Intuition explains this theoretical paradox. In Psychology of the Unconscious (1917a), Jung quotes a letter by the Swiss historian Jacob Burckhardt, which provides us with an example:

What you are destined to find in Faust, that you will find by intuition. Faust is nothing else than pure and legitimate myth, a great primitive conception, so to speak, in which everyone can divine in his own way his own nature and destiny. Allow me to make a comparison…. There was a chord of the Oedipus legend in every Greek which longed to be touched directly and respond in its own way. And thus it is with the German nation and Faust (Jung, 1917a, p. 490, n. 42, my italics).162

Intuition links Oedipus to Greeks, Faust to Germans, and contemporaries such as Burckhardt’s correspondent to Faust. Temporality and a-temporality coexist. As Jung commented on the letter, “every Greek of the classical era carried in himself a fragment of the Oedipus, just as every German carries a fragment of Faust” (Jung, 1917a, p. 40).

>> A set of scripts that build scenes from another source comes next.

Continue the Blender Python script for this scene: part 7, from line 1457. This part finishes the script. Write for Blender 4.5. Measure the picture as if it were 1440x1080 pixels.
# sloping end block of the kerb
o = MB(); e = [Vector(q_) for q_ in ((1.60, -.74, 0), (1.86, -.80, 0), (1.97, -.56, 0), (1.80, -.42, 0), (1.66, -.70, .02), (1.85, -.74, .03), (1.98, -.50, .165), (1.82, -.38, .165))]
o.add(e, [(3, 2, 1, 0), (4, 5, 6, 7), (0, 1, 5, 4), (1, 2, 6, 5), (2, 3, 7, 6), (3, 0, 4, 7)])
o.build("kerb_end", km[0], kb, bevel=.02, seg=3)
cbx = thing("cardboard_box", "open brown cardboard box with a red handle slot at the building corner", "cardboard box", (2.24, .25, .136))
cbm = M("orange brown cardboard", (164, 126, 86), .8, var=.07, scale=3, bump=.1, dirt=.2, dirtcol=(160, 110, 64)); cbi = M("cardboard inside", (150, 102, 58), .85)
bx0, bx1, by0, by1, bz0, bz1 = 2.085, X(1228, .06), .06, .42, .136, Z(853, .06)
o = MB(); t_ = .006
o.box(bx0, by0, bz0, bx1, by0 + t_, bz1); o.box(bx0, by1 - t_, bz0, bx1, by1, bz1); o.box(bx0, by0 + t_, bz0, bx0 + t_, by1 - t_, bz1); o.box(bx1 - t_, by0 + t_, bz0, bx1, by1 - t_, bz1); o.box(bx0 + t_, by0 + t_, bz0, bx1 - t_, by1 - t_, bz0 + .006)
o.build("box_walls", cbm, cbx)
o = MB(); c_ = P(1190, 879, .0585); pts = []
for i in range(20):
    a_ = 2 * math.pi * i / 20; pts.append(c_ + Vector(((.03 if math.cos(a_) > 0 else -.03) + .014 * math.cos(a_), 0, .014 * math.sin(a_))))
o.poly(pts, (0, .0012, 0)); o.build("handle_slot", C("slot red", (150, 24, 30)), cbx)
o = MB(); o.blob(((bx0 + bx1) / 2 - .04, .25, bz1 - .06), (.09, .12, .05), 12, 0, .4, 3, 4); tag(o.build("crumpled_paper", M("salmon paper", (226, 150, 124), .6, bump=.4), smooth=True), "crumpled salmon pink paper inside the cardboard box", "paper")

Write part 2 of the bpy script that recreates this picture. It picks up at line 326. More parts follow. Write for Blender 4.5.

Jung’s “just as” contained the paradox of the future archetype through the analogical role of intuition. Albeit belonging to different eras, Faust and Oedipus were absolutely equivalent (they were “just as”) through the common intuitive perception everybody had of them, that is, their archetype, universal and a-temporal. This is why Burckhardt referred his friend to intuition to understand Faust in the best possible way. Jung’s example revealed his understanding of the archetype before its enunciation, but the reader of 1917 could neither fathom the notion of archetype through a too vague “just as” nor understand the hero as a “ruling power”, a dominant.